Do long duration gamma ray bursts follow star formation?

We compare the luminosity function and rate inferred from the BATSE (Burst and Transient Source Experiment) long bursts peak flux distribution with those inferred from the Swift peak flux distribution. We find that the BATSE and the Swift peak fluxes can be fitted by the same luminosity function and the two samples are compatible with a population that follows the star formation rate. The estimated local long GRB rate ( without beaming corrections) varies by a factor of five from 0.05 Gpc(-3) yr(-1) for a rate function that has a large fraction of high redshift bursts to 0.27 Gpc(-3) yr(-1) for a rate function that has many local ones. We then turn to comparing the BeppoSax/HETE2 and the Swift observed redshift distributions and compare them with the predictions of the luminosity function found. We find that the discrepancy between the BeppoSax/ HETE2 and Swift observed redshift distributions is only partially explained by the different thresholds of the detectors and it may indicate strong selection effects.

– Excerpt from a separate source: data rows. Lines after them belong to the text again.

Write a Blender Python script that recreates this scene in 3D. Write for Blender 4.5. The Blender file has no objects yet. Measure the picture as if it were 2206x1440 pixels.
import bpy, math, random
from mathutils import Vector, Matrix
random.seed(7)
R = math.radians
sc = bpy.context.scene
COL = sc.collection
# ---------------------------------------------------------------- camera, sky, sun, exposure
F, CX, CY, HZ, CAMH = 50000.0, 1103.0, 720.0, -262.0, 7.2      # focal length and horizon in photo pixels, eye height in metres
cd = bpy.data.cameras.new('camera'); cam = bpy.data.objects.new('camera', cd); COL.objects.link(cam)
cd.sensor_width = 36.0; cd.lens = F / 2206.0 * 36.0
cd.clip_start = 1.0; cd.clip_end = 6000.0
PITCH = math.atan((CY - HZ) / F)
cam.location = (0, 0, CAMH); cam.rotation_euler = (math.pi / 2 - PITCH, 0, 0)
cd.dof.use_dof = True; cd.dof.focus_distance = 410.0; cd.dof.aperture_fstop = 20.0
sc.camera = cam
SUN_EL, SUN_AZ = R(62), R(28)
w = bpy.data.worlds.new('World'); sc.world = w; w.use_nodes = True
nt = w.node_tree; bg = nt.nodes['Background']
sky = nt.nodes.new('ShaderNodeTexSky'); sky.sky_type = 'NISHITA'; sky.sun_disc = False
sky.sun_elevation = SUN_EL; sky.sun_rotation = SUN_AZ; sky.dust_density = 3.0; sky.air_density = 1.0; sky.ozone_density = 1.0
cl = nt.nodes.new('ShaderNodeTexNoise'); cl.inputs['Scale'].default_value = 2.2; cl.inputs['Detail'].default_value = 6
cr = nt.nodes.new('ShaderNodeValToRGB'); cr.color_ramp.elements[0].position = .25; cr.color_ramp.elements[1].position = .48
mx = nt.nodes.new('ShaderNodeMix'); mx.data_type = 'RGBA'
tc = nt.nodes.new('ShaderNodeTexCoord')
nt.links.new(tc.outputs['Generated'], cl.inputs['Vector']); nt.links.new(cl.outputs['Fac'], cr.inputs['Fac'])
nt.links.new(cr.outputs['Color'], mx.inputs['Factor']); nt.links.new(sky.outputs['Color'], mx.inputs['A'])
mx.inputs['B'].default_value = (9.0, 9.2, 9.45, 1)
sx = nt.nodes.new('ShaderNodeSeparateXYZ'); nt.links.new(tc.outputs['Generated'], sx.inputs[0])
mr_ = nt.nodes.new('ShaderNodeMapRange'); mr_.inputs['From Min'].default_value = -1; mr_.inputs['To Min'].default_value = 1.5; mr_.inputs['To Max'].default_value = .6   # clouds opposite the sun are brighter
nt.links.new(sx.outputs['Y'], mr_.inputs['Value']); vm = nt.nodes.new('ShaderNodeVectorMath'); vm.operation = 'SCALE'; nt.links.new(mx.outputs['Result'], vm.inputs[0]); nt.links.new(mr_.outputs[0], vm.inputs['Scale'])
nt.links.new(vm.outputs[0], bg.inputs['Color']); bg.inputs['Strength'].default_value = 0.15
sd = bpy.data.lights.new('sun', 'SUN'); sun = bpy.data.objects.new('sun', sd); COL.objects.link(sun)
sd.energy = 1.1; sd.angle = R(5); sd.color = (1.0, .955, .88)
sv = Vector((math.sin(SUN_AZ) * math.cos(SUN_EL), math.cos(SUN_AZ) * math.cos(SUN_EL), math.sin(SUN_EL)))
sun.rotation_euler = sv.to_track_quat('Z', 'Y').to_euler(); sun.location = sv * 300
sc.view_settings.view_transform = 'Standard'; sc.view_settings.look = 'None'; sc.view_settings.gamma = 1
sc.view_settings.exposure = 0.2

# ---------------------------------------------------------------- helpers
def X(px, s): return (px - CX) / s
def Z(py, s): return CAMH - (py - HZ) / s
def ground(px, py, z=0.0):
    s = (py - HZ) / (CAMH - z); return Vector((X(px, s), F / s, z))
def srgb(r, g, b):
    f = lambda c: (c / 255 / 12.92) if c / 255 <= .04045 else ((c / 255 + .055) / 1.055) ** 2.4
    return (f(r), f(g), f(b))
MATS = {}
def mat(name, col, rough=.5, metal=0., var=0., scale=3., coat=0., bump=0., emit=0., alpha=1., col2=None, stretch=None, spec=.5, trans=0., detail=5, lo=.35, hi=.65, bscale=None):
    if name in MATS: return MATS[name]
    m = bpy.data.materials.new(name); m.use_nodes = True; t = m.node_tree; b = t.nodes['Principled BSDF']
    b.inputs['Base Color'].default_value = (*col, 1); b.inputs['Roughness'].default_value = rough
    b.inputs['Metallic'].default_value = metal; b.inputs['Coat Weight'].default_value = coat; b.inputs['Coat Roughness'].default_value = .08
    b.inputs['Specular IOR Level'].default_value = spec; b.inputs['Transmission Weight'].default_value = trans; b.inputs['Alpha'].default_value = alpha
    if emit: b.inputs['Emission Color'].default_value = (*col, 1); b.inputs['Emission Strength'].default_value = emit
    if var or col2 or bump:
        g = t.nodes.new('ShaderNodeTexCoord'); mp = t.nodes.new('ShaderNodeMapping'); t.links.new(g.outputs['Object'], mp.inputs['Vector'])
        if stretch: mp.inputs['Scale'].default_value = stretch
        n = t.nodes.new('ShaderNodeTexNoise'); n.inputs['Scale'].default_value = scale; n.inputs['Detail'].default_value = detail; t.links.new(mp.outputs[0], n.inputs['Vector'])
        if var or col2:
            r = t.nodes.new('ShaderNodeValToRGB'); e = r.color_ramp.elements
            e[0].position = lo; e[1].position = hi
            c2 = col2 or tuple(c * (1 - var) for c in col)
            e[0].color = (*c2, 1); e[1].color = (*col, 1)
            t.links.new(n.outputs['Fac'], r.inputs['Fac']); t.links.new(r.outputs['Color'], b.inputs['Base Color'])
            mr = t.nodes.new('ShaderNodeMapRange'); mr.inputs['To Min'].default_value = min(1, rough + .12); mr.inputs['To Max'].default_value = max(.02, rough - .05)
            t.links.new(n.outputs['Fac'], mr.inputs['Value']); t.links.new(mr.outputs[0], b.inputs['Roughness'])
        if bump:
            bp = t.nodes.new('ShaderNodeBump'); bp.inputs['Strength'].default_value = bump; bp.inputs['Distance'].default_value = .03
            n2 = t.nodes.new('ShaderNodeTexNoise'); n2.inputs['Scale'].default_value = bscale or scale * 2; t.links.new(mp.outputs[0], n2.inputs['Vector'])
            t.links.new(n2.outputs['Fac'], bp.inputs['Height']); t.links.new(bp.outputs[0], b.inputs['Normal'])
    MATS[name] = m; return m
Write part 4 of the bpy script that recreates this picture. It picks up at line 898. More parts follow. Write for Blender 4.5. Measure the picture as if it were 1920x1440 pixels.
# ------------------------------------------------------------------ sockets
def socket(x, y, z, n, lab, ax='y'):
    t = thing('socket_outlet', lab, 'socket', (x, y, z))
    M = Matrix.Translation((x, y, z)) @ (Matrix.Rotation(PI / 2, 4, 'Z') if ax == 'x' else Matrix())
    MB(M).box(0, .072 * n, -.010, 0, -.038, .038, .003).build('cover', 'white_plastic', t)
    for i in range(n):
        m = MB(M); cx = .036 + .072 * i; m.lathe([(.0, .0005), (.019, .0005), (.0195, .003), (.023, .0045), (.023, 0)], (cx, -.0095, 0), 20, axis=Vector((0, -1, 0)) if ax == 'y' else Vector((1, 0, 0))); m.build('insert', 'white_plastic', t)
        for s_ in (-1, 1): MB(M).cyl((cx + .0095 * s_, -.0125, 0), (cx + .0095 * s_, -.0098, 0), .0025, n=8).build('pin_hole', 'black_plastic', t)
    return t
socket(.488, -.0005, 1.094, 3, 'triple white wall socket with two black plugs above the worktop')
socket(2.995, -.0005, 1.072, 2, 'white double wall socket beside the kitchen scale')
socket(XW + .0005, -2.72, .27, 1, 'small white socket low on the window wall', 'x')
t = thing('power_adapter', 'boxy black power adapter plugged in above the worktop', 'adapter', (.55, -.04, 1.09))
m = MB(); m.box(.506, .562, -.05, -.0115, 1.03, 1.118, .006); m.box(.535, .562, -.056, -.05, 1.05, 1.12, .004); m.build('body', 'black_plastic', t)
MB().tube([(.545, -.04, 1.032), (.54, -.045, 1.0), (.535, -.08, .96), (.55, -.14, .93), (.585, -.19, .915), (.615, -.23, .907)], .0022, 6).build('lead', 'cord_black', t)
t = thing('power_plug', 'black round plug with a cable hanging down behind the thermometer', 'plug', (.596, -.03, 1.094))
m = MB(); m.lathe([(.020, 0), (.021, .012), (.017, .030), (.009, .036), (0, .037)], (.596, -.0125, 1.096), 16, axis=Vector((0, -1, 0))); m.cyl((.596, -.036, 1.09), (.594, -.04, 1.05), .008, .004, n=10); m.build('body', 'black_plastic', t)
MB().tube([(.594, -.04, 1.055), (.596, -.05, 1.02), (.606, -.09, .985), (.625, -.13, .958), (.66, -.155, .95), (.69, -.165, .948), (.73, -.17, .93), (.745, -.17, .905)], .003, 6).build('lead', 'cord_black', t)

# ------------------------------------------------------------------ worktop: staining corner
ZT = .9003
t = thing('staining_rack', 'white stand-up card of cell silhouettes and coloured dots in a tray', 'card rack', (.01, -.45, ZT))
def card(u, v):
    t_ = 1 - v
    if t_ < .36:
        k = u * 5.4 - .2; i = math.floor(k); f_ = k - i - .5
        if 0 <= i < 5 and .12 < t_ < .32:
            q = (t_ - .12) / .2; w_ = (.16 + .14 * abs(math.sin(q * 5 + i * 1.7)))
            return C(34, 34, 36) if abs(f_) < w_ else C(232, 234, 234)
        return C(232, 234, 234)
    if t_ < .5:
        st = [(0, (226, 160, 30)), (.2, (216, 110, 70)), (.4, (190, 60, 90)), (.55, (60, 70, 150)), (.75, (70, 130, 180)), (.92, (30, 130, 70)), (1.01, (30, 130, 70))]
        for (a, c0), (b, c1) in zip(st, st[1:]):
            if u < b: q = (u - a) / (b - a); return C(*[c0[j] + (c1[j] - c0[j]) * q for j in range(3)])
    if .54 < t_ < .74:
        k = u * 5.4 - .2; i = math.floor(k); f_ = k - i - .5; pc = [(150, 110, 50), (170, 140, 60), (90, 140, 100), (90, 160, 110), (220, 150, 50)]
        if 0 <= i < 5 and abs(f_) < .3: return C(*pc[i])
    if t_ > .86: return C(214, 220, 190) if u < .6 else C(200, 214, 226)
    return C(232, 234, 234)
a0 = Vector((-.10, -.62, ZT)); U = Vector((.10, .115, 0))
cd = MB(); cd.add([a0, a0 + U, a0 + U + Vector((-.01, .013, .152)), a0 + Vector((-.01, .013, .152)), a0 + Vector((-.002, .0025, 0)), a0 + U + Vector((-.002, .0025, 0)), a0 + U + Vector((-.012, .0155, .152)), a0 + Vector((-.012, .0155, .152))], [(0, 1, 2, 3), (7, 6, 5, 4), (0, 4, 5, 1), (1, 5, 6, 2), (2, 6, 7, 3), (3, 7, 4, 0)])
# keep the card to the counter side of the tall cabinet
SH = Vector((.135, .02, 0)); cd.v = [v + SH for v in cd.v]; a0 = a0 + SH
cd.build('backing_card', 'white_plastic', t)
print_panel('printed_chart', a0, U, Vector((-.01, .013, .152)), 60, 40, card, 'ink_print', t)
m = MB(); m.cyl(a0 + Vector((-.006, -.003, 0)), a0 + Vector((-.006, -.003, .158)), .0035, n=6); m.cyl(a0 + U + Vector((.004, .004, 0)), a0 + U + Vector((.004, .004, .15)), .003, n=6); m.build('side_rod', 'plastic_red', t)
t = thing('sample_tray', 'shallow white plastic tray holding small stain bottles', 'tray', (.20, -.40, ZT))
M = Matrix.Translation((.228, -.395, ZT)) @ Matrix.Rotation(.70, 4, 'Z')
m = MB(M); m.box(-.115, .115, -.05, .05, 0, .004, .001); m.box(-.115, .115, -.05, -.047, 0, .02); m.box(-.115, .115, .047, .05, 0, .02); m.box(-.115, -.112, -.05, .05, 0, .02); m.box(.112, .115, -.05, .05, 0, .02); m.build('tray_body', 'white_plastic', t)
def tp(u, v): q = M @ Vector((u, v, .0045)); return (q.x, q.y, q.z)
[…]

After trying different forms of the star formation rate (SFR) we find that the observed Swift redshift distribution, with more observed high redshift bursts than expected, is inconsistent with a GRB rate that simply follows current models for the SFR. We show that this can be explained by GRB evolution beyond the SFR ( more high redshift bursts). Alternatively this can also arise if the luminosity function evolves and earlier bursts were more luminous or if strong selection effects affect the redshift determination.